According to Deadline, The Lightning Thief: The Percy Jackson Musical starts its limited engagement at Broadway's Longacre Theatre on Sept. 20. The show — which features a book written by Joe Tracz, music by Rob Rokicki, and direction from Stephen Brackett — gives Poseidon's son a new lease on life after his movie series fizzled after two films.
After directors Chris Columbus and Thor Freudenthal failed to spark rampant fandom after Percy Jackson & the Olympians: The Lightning Thief and Percy Jackson: Sea of Monsters, a sequel was canned and the series went dormant. Disney now owns the rights since its acquisition of 21st Century Fox, so a reboot is possible. But for the here and now, fans must head to the stage.
There they'll find a similar plot to the first film, just with more rock singing. Zeus is still mad about his missing bolt, and a war is brewing. Demigod Jackson is tasked with clearing his name and proving his worth.

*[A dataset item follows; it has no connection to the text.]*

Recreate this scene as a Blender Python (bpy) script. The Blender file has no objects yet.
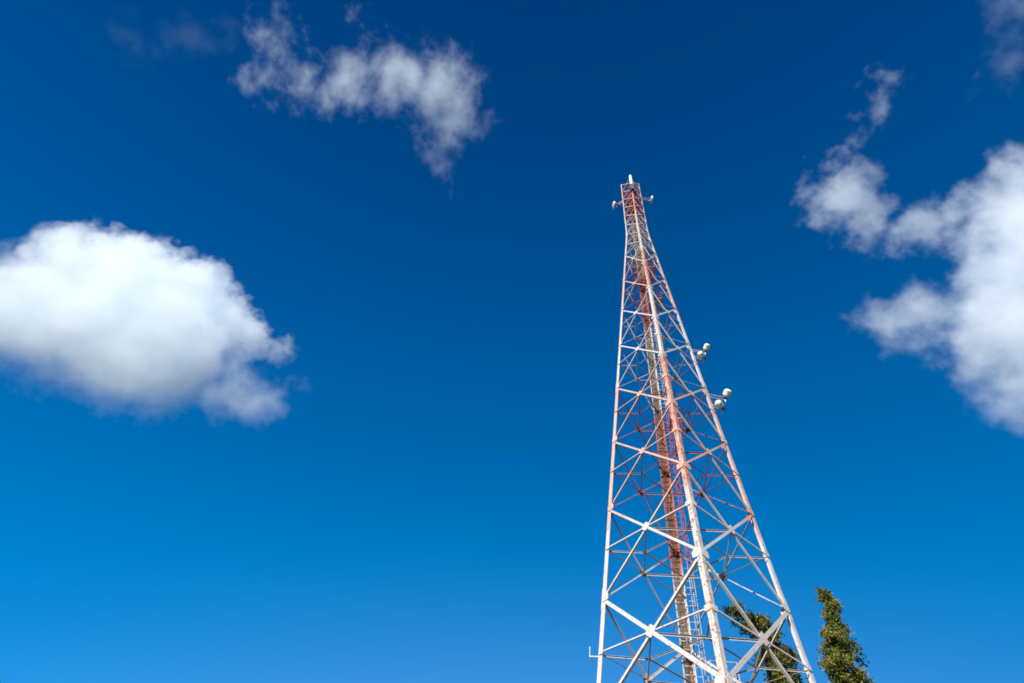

Did anyone just hear the theme to Disney's Hercules? But audiences have been loving it, with the cast album hitting the top spot on iTunes' soundtrack list and the show earning Drama Desk Award nominations over its sold-out off-Broadway run.
The book, meanwhile, has been on The New York Times Bestseller list for 500 weeks, so it seems that there are still plenty of diehards out there continuing to make the series a more permanent fixture in the world of genre than its big-screen adaptations may led some to believe.
Not much is known about the changes taking place with the musical's move to Broadway. With seven stars to fill the 47-plus characters of the musical, there's some room for big names to make their way in, but if The Lightning Thief keeps going with what it's done so far, it'll continue to find success under the radar. Maybe that's how some middling adaptations need to find their fans. Where's the musical for John Carter?
Ticket presales for The Lightning Thief: The Percy Jackson Musical's 16-week Broadway run start on Aug. 21.